Comment soutenir le réseau des institutions chrétiennes engagées dans le champ éducatif et social
Face à ce constat, plusieurs responsables du monde catholique ont convenu de la nécessité de réfléchir à la façon de (mieux) soutenir le réseau des institutions chrétiennes engagées dans le champ éducatif et social et ainsi, contribuer à maintenir une présence chrétienne dans ce secteur.
C’est dans ce contexte que le Président du Conseil d’Administration d’Apprentis d’Auteuil, Jean-Marc Sauvé, et son Directeur général, Nicolas Truelle, m’ont missionné pour engager cette réflexion, avec l’accord et le soutien de la Conférence des Evêques de France (CEF) et de la Conférence des Religieux et Religieuses de France (CORREF).
J’ai conduit cette mission entre mars et septembre 2021. Salarié d’Apprentis d’Auteuil au service d’une mission qui ne touche qu’indirectement cette Fondation, j’ai pu mener ce travail en toute liberté de penser et d’agir, en lien avec de nombreuses parties prenantes.

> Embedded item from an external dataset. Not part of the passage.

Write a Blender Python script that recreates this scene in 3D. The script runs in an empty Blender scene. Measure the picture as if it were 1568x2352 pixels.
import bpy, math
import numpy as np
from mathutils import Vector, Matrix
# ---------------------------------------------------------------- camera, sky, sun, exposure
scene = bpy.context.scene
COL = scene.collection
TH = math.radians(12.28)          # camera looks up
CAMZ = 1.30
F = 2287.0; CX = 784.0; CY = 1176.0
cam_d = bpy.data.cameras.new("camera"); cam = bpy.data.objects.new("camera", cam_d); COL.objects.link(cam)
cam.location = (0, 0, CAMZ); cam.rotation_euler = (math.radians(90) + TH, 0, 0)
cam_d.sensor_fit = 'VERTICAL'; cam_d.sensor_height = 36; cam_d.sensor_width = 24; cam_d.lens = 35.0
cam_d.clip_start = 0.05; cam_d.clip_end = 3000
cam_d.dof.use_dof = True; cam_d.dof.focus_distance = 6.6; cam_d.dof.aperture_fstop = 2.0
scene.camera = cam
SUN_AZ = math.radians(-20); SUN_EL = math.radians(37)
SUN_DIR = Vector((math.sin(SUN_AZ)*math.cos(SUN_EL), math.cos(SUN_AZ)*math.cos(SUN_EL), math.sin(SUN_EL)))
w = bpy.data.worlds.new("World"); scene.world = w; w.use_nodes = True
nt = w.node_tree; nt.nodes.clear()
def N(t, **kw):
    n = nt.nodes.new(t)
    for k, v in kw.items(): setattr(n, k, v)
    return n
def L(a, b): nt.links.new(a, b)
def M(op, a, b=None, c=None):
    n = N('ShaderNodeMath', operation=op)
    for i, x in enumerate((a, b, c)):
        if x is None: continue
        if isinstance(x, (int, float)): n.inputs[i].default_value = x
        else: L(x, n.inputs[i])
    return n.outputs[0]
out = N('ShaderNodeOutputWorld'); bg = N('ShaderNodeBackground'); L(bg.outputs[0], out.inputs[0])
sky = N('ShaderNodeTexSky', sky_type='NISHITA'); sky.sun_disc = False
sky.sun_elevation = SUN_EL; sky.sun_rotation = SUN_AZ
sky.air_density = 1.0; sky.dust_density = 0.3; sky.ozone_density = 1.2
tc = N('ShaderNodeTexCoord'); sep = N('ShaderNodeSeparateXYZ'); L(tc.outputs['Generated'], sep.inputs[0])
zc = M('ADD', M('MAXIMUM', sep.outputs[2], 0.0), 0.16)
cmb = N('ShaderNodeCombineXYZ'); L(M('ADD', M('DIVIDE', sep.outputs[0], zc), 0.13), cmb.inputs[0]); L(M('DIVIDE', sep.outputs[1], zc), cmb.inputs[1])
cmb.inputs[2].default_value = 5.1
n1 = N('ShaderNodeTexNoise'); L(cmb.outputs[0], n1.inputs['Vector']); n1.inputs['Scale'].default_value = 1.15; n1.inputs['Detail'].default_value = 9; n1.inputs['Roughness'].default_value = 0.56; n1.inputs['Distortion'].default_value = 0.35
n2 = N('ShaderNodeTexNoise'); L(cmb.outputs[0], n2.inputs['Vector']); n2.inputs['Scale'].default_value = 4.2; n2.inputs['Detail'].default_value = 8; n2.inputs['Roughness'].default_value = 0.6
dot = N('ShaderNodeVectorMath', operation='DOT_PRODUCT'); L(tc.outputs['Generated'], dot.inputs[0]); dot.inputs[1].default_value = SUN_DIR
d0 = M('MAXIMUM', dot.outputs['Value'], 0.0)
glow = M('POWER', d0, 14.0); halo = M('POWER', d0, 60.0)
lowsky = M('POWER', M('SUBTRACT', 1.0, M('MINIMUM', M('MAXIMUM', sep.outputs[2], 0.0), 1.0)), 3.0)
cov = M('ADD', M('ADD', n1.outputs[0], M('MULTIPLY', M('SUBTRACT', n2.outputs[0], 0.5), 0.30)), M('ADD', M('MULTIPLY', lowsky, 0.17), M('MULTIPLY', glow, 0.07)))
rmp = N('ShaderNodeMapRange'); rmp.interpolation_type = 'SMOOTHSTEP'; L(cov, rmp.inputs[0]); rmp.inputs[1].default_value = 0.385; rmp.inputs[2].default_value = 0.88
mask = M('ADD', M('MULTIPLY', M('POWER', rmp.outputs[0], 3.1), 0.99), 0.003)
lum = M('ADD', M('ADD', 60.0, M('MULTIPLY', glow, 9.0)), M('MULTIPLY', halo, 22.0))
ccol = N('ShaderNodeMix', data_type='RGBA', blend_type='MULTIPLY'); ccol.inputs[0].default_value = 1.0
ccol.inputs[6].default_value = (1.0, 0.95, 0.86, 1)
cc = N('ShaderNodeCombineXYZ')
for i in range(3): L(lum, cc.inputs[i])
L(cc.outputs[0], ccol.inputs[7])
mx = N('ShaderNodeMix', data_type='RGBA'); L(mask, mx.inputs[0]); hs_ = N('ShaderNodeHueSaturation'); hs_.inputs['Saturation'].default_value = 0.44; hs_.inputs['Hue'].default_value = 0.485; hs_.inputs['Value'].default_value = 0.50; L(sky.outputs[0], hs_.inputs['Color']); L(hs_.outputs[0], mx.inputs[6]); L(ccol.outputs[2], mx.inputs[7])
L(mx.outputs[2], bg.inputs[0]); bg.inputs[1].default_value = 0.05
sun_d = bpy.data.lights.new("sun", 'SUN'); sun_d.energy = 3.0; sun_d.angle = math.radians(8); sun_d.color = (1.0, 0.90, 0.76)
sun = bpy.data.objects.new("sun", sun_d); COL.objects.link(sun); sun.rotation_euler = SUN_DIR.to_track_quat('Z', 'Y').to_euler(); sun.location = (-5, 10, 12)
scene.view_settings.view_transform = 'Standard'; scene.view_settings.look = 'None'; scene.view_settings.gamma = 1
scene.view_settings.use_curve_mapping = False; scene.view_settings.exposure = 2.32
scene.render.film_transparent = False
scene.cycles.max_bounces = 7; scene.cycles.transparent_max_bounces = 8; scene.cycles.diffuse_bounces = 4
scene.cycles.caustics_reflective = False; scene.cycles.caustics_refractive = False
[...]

Ce document vise à rendre compte du travail effectué. Il engage donc uniquement son auteur, à l’exclusion de toute partie prenante associée, y compris la Fondation Apprentis d’Auteuil, mon employeur.
Il constitue une contribution à la réflexion d’une problématique dont les enjeux sont importants pour l’Eglise d’aujourd’hui et de demain, notamment en ce qui concerne sa présence auprès des publics les plus fragiles.
Je fais le voeu que ce travail puisse contribuer modestement à la réflexion et à l’action : que dans ce monde en plein bouleversement, l’Eglise de notre pays puisse, pour les vingt ans qui viennent, trouver les chemins de sa présence auprès des personnes en souffrance ou en difficulté, notamment dans les mondes du sanitaire, du social, et de l’éducatif.
Permettez-moi enfin de citer Monseigneur Pontier qui, en 2014, clôturait l’assemblée plénière des Evêques de France en tant que président de la CEF : « Ne cessons pas de nous renouveler dans les formes de proximité et d’engagements avec les plus pauvres, dans l’esprit suscité lors du rassemblement Diaconia de 2013 ».